[Written problem]
Your task is to copy the material exactly.

— Start —

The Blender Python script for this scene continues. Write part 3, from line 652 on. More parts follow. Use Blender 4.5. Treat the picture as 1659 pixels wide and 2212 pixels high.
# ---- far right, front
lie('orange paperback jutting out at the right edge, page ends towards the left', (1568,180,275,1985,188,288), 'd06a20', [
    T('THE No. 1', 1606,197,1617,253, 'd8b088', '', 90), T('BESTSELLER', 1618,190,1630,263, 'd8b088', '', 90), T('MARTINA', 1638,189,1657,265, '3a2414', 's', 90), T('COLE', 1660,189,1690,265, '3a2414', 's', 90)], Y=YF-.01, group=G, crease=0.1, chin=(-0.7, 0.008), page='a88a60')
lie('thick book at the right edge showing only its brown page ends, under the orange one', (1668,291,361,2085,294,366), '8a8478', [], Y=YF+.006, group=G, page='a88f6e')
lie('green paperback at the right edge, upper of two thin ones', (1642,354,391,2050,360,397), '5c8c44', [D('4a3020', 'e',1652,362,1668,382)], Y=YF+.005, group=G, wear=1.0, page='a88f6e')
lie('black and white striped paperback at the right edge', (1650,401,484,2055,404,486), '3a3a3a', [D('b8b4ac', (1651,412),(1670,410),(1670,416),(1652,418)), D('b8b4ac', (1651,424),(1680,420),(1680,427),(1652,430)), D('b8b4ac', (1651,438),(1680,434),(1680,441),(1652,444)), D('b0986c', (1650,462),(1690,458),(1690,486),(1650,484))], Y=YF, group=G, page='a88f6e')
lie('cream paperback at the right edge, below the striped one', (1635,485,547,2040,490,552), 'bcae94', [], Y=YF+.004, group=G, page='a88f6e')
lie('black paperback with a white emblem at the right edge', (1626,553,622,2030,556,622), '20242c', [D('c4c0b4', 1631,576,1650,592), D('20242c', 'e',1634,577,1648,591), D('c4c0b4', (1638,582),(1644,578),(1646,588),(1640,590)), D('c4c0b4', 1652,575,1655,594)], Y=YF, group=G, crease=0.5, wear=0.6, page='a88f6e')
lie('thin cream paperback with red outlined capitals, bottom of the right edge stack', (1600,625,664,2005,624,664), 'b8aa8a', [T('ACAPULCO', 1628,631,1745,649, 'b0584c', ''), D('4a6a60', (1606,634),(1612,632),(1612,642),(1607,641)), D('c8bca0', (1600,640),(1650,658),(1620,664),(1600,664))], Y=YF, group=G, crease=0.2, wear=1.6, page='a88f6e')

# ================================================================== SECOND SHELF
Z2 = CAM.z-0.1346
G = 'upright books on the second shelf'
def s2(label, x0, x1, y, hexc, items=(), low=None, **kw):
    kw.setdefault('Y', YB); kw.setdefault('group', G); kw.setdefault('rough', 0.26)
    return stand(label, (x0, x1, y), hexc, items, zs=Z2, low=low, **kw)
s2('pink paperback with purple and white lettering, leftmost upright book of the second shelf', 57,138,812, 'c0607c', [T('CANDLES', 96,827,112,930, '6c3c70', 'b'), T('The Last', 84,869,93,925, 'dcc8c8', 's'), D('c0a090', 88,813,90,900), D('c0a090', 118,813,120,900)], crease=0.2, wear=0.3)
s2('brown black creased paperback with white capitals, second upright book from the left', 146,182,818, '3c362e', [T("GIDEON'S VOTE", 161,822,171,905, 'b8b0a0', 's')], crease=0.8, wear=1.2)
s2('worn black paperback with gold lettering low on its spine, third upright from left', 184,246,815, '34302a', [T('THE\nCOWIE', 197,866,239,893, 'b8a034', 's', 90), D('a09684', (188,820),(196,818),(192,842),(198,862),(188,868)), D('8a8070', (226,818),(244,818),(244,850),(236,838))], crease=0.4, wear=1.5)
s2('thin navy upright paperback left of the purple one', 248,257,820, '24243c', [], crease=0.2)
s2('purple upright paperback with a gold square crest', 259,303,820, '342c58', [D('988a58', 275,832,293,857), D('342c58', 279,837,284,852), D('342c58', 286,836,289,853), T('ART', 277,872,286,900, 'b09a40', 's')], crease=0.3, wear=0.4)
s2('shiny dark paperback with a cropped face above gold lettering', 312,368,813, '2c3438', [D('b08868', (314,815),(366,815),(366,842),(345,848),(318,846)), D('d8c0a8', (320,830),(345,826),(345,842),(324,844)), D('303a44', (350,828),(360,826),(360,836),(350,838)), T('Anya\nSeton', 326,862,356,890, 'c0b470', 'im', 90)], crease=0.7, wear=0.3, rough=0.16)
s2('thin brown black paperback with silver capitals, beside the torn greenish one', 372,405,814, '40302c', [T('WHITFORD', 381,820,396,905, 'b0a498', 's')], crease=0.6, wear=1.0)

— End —

[Solution below]
The Blender Python script for this scene continues. Write part 3, from line 652 on. More parts follow. Use Blender 4.5. Treat the picture as 1659 pixels wide and 2212 pixels high.
# ---- far right, front
lie('orange paperback jutting out at the right edge, page ends towards the left', (1568,180,275,1985,188,288), 'd06a20', [
    T('THE No. 1', 1606,197,1617,253, 'd8b088', '', 90), T('BESTSELLER', 1618,190,1630,263, 'd8b088', '', 90), T('MARTINA', 1638,189,1657,265, '3a2414', 's', 90), T('COLE', 1660,189,1690,265, '3a2414', 's', 90)], Y=YF-.01, group=G, crease=0.1, chin=(-0.7, 0.008), page='a88a60')
lie('thick book at the right edge showing only its brown page ends, under the orange one', (1668,291,361,2085,294,366), '8a8478', [], Y=YF+.006, group=G, page='a88f6e')
lie('green paperback at the right edge, upper of two thin ones', (1642,354,391,2050,360,397), '5c8c44', [D('4a3020', 'e',1652,362,1668,382)], Y=YF+.005, group=G, wear=1.0, page='a88f6e')
lie('black and white striped paperback at the right edge', (1650,401,484,2055,404,486), '3a3a3a', [D('b8b4ac', (1651,412),(1670,410),(1670,416),(1652,418)), D('b8b4ac', (1651,424),(1680,420),(1680,427),(1652,430)), D('b8b4ac', (1651,438),(1680,434),(1680,441),(1652,444)), D('b0986c', (1650,462),(1690,458),(1690,486),(1650,484))], Y=YF, group=G, page='a88f6e')
lie('cream paperback at the right edge, below the striped one', (1635,485,547,2040,490,552), 'bcae94', [], Y=YF+.004, group=G, page='a88f6e')
lie('black paperback with a white emblem at the right edge', (1626,553,622,2030,556,622), '20242c', [D('c4c0b4', 1631,576,1650,592), D('20242c', 'e',1634,577,1648,591), D('c4c0b4', (1638,582),(1644,578),(1646,588),(1640,590)), D('c4c0b4', 1652,575,1655,594)], Y=YF, group=G, crease=0.5, wear=0.6, page='a88f6e')
lie('thin cream paperback with red outlined capitals, bottom of the right edge stack', (1600,625,664,2005,624,664), 'b8aa8a', [T('ACAPULCO', 1628,631,1745,649, 'b0584c', ''), D('4a6a60', (1606,634),(1612,632),(1612,642),(1607,641)), D('c8bca0', (1600,640),(1650,658),(1620,664),(1600,664))], Y=YF, group=G, crease=0.2, wear=1.6, page='a88f6e')

# ================================================================== SECOND SHELF
Z2 = CAM.z-0.1346
G = 'upright books on the second shelf'
def s2(label, x0, x1, y, hexc, items=(), low=None, **kw):
    kw.setdefault('Y', YB); kw.setdefault('group', G); kw.setdefault('rough', 0.26)
    return stand(label, (x0, x1, y), hexc, items, zs=Z2, low=low, **kw)
s2('pink paperback with purple and white lettering, leftmost upright book of the second shelf', 57,138,812, 'c0607c', [T('CANDLES', 96,827,112,930, '6c3c70', 'b'), T('The Last', 84,869,93,925, 'dcc8c8', 's'), D('c0a090', 88,813,90,900), D('c0a090', 118,813,120,900)], crease=0.2, wear=0.3)
s2('brown black creased paperback with white capitals, second upright book from the left', 146,182,818, '3c362e', [T("GIDEON'S VOTE", 161,822,171,905, 'b8b0a0', 's')], crease=0.8, wear=1.2)
s2('worn black paperback with gold lettering low on its spine, third upright from left', 184,246,815, '34302a', [T('THE\nCOWIE', 197,866,239,893, 'b8a034', 's', 90), D('a09684', (188,820),(196,818),(192,842),(198,862),(188,868)), D('8a8070', (226,818),(244,818),(244,850),(236,838))], crease=0.4, wear=1.5)
s2('thin navy upright paperback left of the purple one', 248,257,820, '24243c', [], crease=0.2)
s2('purple upright paperback with a gold square crest', 259,303,820, '342c58', [D('988a58', 275,832,293,857), D('342c58', 279,837,284,852), D('342c58', 286,836,289,853), T('ART', 277,872,286,900, 'b09a40', 's')], crease=0.3, wear=0.4)
s2('shiny dark paperback with a cropped face above gold lettering', 312,368,813, '2c3438', [D('b08868', (314,815),(366,815),(366,842),(345,848),(318,846)), D('d8c0a8', (320,830),(345,826),(345,842),(324,844)), D('303a44', (350,828),(360,826),(360,836),(350,838)), T('Anya\nSeton', 326,862,356,890, 'c0b470', 'im', 90)], crease=0.7, wear=0.3, rough=0.16)
s2('thin brown black paperback with silver capitals, beside the torn greenish one', 372,405,814, '40302c', [T('WHITFORD', 381,820,396,905, 'b0a498', 's')], crease=0.6, wear=1.0)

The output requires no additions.